◆ Data provided:
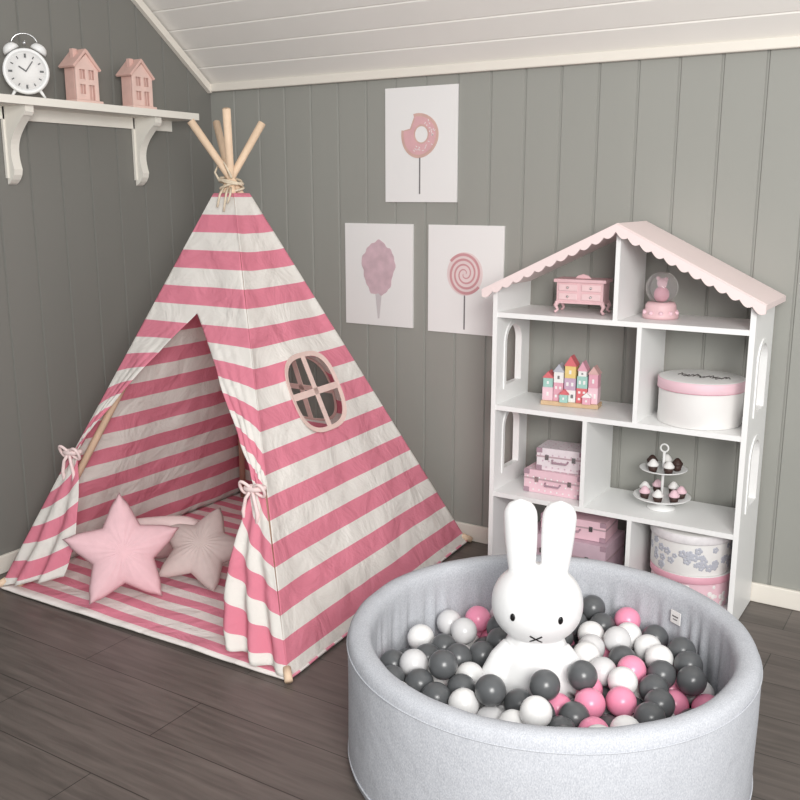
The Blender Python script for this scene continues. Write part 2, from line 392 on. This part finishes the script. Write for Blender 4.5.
def wr(p,amp=.006):
    q=Vector((p.x*6,p.y*6,p.z*4));s_=p*15
    return p+Vector((noise.noise(q)*2+noise.noise(s_)*.7,noise.noise(q+Vector((7,3,1)))*2+noise.noise(s_+Vector((2,9,4)))*.7,0))*amp
b=MB()
def plainface(b,k1,k2,z0=0.005,z1=ZT,sag=.02):
    def fn(u,v):
        z=z0+(z1-z0)*v
        p=cn(k1,z).lerp(cn(k2,z),u)
        inw=(cen-p);inw.z=0;inw.normalize()
        p=p+inw*sag*4*u*(1-u)*4*v*(1-v)*.9
        if 0<u<1:p=wr(p)
        return p,z
    b.grid(fn,40,50,'stripe')
plainface(b,'bl','fl')
n_=2.9
def hole(a,s,WX,WY):
    c,sn=math.cos(a),math.sin(a)
    r=(abs(c/(WX))**n_+abs(sn/(WY))**n_)**(-1/n_);return r*s
def winface(b,k1,k2,wc,outdir,WX,WY):
    A,B_=cn(k1,.005),cn(k2,.005);C_,D_=cn(k2,ZT),cn(k1,ZT)
    e1=(B_-A).normalized();nrm=e1.cross(C_-A).normalized();e2=nrm.cross(e1)
    if e2.z<0:e2=-e2
    out=nrm if nrm.dot(outdir)>0 else -nrm
    wc=wc-out*(wc-A).dot(out)
    l2=lambda p:((p-wc).dot(e1),(p-wc).dot(e2))
    poly=[l2(A),l2(B_),l2(C_),l2(D_)]
    angs=sorted(list(np.linspace(-pi,pi,181)[:-1])+[math.atan2(q[1],q[0]) for q in poly])
    def hit(a):
        dx,dy=math.cos(a),math.sin(a);best=1e9
        for i in range(4):
            p,q=poly[i],poly[(i+1)%4];ex,ey=q[0]-p[0],q[1]-p[1];det=dx*(-ey)+dy*ex
            if abs(det)<1e-9: continue
            t=(p[0]*(-ey)+p[1]*ex)/det;s_=(dx*p[1]-dy*p[0])/det
            if t>0 and -1e-4<=s_<=1.0001 and t<best:best=t
        return best
    V=[];U=[];Fc=[];nr=40;na=len(angs)
    for j in range(nr+1):
        t=(j/nr)
        for a in angs:
            r0,r1=hole(a,1,WX,WY),hit(a);r=r0+(r1-r0)*t
            p=wc+e1*(r*math.cos(a))+e2*(r*math.sin(a))
            z=p.z
            if j<nr:
                p=p-out*.012*math.sin(pi*min(1,t))
                p=p+out*(wr(p,.0065*min(1,(1-t)*t*5))-p).length*(1 if noise.noise(p*7)>0 else -1)*0
                w_=min(1,(1-t)*6)*min(1,t*6)
                p=p+out*w_*(.012*noise.noise(Vector((p.x*5,p.y*5,p.z*4)))+.005*noise.noise(p*13)-.003)
            V.append(p);U.append((0,z))
    for j in range(nr):
        for i in range(na):
            i2=(i+1)%na;Fc.append((j*na+i,j*na+i2,(j+1)*na+i2,(j+1)*na+i))
    b.add(V,Fc,'stripe',True,None,U)
    f=MB();n=64
    wp=lambda r,a,o:wc+e1*(r*math.cos(a))+e2*(r*math.sin(a))+out*o
    V=[];Fc=[]
    for i in range(n):
        a=2*pi*i/n;V+=[wp(hole(a,.93,WX,WY),a,.0),wp(hole(a,1.05,WX,WY),a,.004)]
    for i in range(n):
        j=(i+1)%n;Fc.append((2*i,2*i+1,2*j+1,2*j))
    f.add(V,Fc,'tan')
    hw=.0125
    for (p,q) in(((-WX,0),(WX,0)),((0,-WY),(0,WY))):
        d=(Vector(q)-Vector(p)).normalized();pe=Vector((-d.y,d.x))*hw
        V=[wc+e1*c.x+e2*c.y+out*.001 for c in (Vector(p)-pe,Vector(q)-pe,Vector(q)+pe,Vector(p)+pe)]
        f.add(V,[(0,1,2,3)],'tan')
    child(f.build('window_frame',solid=.003,merge=False),tent)
winface(b,'fr','br',Vector((1.092,-.702,.736)),X,.15,.145)
winface(b,'br','bl',Vector((.74,-.30,.66)),Y,.17,.17)
# front face
ZO,ZTIE=1.034,.52
def fe(k,z): return cn(k,z)
def ftop(u,v):
    z=ZO+(ZT-ZO)*v;p=fe('fl',z).lerp(fe('fr',z),u)
    if 0<u<1: p=p+Vector((0,.010*noise.noise(p*8)*min(1,v*4)*min(1,(1-v)*5),0))
    return p,z
b.grid(ftop,56,28,'stripe')
cx0=fe('fl',ZO).lerp(fe('fr',ZO),.5)
def flap(ku,sgn,wbot,hemz):
    tieP=fe(ku,ZTIE)+Vector((sgn*.035,-.01,0))
    def up(u,v):
        w=v;z=ZO+(ZTIE-ZO)*w
        o=fe(ku,z)
        i=cx0.lerp(tieP,w**.92)
        i=i+Vector((-sgn*.02*math.sin(pi*w),-.012*math.sin(pi*w),0))
        p=o.lerp(i,u)
        fold=math.sin(u*13+w*4+sgn)*u*w*.020*(1-.4*w)
        wv=min(1,w*5)
        d=p-tieP;dist=max(.02,math.hypot(d.x,d.z));ang=math.atan2(d.z,d.x*sgn)
        rad_=.007*math.sin(ang*22)*math.exp(-dist/.16)*min(1,dist/.05)*(1-math.exp(-u*6))
        p=p+Vector((0,-abs(fold)-.004*u*min(1,w*3)+wv*(rad_+.010*u*noise.noise(p*9)),0))
        ii=1.034-(1.034-z)*1.27
        sv=z*(1-u)+ii*u
        return p,sv
    b.grid(up,28,48,'stripe')
    def lo(u,v):
        z=ZTIE+((.012+(hemz-.012)*u)-ZTIE)*v
        o=fe(ku,z);w=.035+(wbot-.035)*(1-(1-v)**1.7)
        p=o+Vector((sgn*w*u,-.01*(1-v),0))
        p.y+= -(.008+.016*v)*math.sin(u*15+sgn+v*1.5)*min(1,u*3)*(v*.9+.1)-.01*u+.008*noise.noise(p*14)*min(1,u*4)*min(1,v*4)
        ib=1.034-(1.034-ZTIE)*1.27
        svi=ib*(1-v)+.0*v
        return p,z*(1-u)+svi*u
    b.grid(lo,40,40,'stripe')
    return tieP
tL=flap('fl',1,.27,.10);tR=flap('fr',-1,.235,.05)
cl=b.build('canvas',solid=.002,mdist=1e-4);child(cl,tent)
# bows
def bow(P,s=1):
    b=MB()
    for sg in(-1,1):
        pts=[];R=[]
        for i in range(15):
            t=i/14;a=t*2*pi
            pts.append(P+Vector((sg*.05*s*math.sin(a/2),-.018-.01*math.sin(a),.022*s*math.sin(a))));R.append(.0055)
        b.tube(pts,R,'bowm',8)
        b.tube([P+Vector((0,-.02,0)),P+Vector((sg*.018,-.03,-.03)),P+Vector((sg*.03,-.03,-.075*s)),P+Vector((sg*.024,-.028,-.115*s))],[.006,.006,.007,.008],'bowm',8)
    b.sphere(tuple(P+Vector((0,-.02,0))),.012,'bowm')
    b.tube([P+Vector((.035*math.cos(a),.02*math.sin(a)-.004,.004*math.cos(a))) for a in np.linspace(0,2*pi,24)[:-1]],.009,'bowm',8,closed=True)
    return b.build('tie_bow')
M['bowm']=mat('tie_ribbon',(240,216,214),.9,.08,60)
child(bow(tL+Vector((-.012,-.015,0))),tent);child(bow(tR+Vector((.012,-.015,0))),tent)
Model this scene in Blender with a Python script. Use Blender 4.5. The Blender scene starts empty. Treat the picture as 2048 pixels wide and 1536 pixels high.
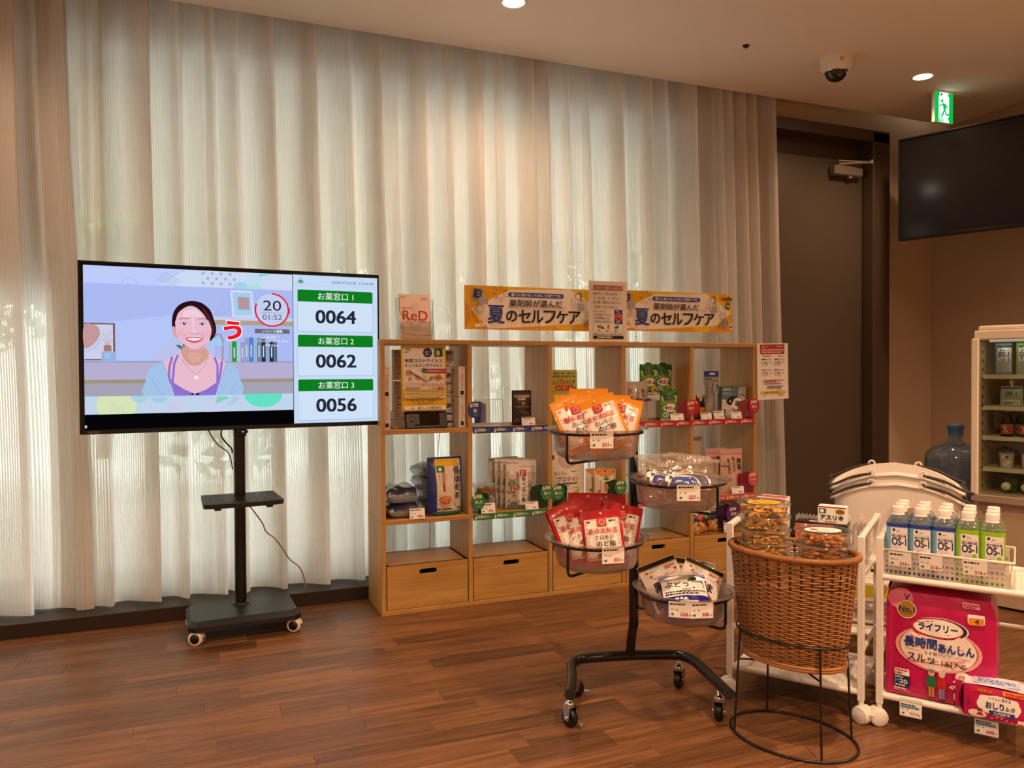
import bpy, bmesh, math, random
from mathutils import Vector, Matrix
random.seed(7)
SC = bpy.context.scene
COL = SC.collection
PI = math.pi

# ------------------------------------------------------------------ camera
cam_d = bpy.data.cameras.new('camera')
cam = bpy.data.objects.new('camera', cam_d); COL.objects.link(cam)
YAW, PITCH, ROLL = math.radians(22.07), math.radians(0.907), math.radians(-0.259)
fw = Vector((math.sin(YAW)*math.cos(PITCH), math.cos(YAW)*math.cos(PITCH), -math.sin(PITCH)))
rt = Vector((math.cos(YAW), -math.sin(YAW), 0)); up = rt.cross(fw)
r2 = rt*math.cos(ROLL) + up*math.sin(ROLL); u2 = up*math.cos(ROLL) - rt*math.sin(ROLL)
cam.matrix_world = Matrix((( r2.x, u2.x, -fw.x, 0), (r2.y, u2.y, -fw.y, 0), (r2.z, u2.z, -fw.z, 1.066), (0, 0, 0, 1)))
cam_d.sensor_width = 36; cam_d.lens = 1553.0/2048*36
cam_d.clip_start = 0.05
SC.camera = cam

# ------------------------------------------------------------------ world, exposure
w = bpy.data.worlds.new('sky'); SC.world = w; w.use_nodes = True
nt = w.node_tree; nt.nodes.clear()
bgn = nt.nodes.new('ShaderNodeBackground'); out = nt.nodes.new('ShaderNodeOutputWorld')
bgn.inputs[0].default_value = (0.92, 0.97, 1.0, 1); bgn.inputs[1].default_value = 11.5
nt.links.new(bgn.outputs[0], out.inputs[0])
SC.view_settings.view_transform = 'Standard'; SC.view_settings.look = 'None'
SC.view_settings.exposure = 0.1; SC.view_settings.gamma = 1.0; SC.view_settings.use_curve_mapping = False

# warm ceiling downlights: (x, y, watts); the fixtures are built further down
LAMP_RGB = (1.0, 0.64, 0.39)
DOWNLIGHTS = [(-1.15, 3.24, 55), (1.33, 3.24, 70), (3.81, 3.21, 80),
              (-1.15, 0.9, 190), (1.33, 0.9, 210), (3.6, 0.9, 240),
              (-1.15, -1.5, 480), (1.33, -1.5, 480), (3.6, -1.5, 480)]

# ------------------------------------------------------------------ helpers
def lin(h):
    h = h.lstrip('#'); c = [int(h[i:i+2], 16)/255 for i in (0, 2, 4)]
    return tuple(x/12.92 if x <= .04045 else ((x+.055)/1.055)**2.4 for x in c)
MATS = {}
def mat(name, col='#ffffff', rough=.5, metal=0., spec=.5, emit=0., trans=0., ior=1.45, alpha=1., coat=0., var=0., vscale=30, bump=0., bscale=60, sheen=0., emcol=None, two=True):
    if name in MATS: return MATS[name]
    m = bpy.data.materials.new(name); m.use_nodes = True
    b = m.node_tree.nodes['Principled BSDF']
    c = lin(col) if isinstance(col, str) else col
    I = b.inputs
    I['Base Color'].default_value = (*c, 1); I['Roughness'].default_value = rough; I['Metallic'].default_value = metal
    I['Specular IOR Level'].default_value = spec; I['IOR'].default_value = ior; I['Transmission Weight'].default_value = trans
    I['Alpha'].default_value = alpha; I['Coat Weight'].default_value = coat
    if emit:
        I['Emission Color'].default_value = (*(lin(emcol) if emcol else c), 1); I['Emission Strength'].default_value = emit
    N, L = m.node_tree.nodes, m.node_tree.links
    if var:
        tc = N.new('ShaderNodeTexCoord'); nz = N.new('ShaderNodeTexNoise'); nz.inputs['Scale'].default_value = vscale
        mx = N.new('ShaderNodeMix'); mx.data_type = 'RGBA'; mx.blend_type = 'MULTIPLY'; mx.inputs[0].default_value = 1
        rp = N.new('ShaderNodeMapRange'); rp.inputs[3].default_value = 1-var; rp.inputs[4].default_value = 1+var
        L.new(tc.outputs['Object'], nz.inputs['Vector']); L.new(nz.outputs['Fac'], rp.inputs[0])
        mx.inputs[6].default_value = (*c, 1); L.new(rp.outputs[0], mx.inputs[7]); L.new(mx.outputs[2], I['Base Color'])
    if bump:
        tc = N.new('ShaderNodeTexCoord'); nz = N.new('ShaderNodeTexNoise'); nz.inputs['Scale'].default_value = bscale
        bp = N.new('ShaderNodeBump'); bp.inputs['Strength'].default_value = bump; bp.inputs['Distance'].default_value = .004
        L.new(tc.outputs['Object'], nz.inputs['Vector']); L.new(nz.outputs['Fac'], bp.inputs['Height']); L.new(bp.outputs[0], I['Normal'])
    MATS[name] = m
    return m
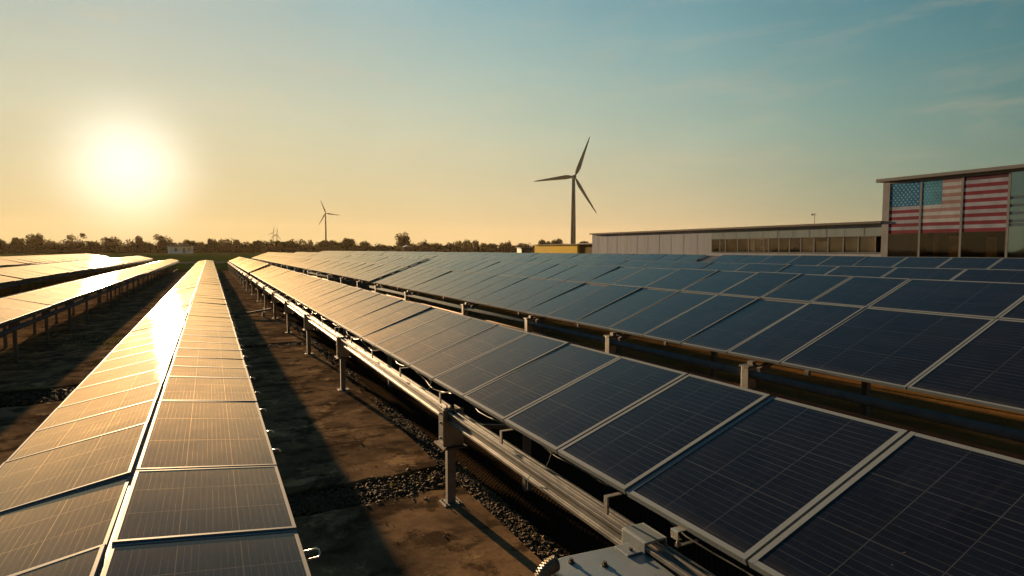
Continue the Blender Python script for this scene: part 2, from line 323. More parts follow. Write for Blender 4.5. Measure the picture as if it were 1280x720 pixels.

◆ Set task:
Find the lines containing "Write" and pull them out.

◆ Reply:
The Blender Python script for this scene continues. Write part 2, from line 392 on. This part finishes the script. Write for Blender 4.5.
Continue the Blender Python script for this scene: part 2, from line 323. More parts follow. Write for Blender 4.5. Measure the picture as if it were 1280x720 pixels.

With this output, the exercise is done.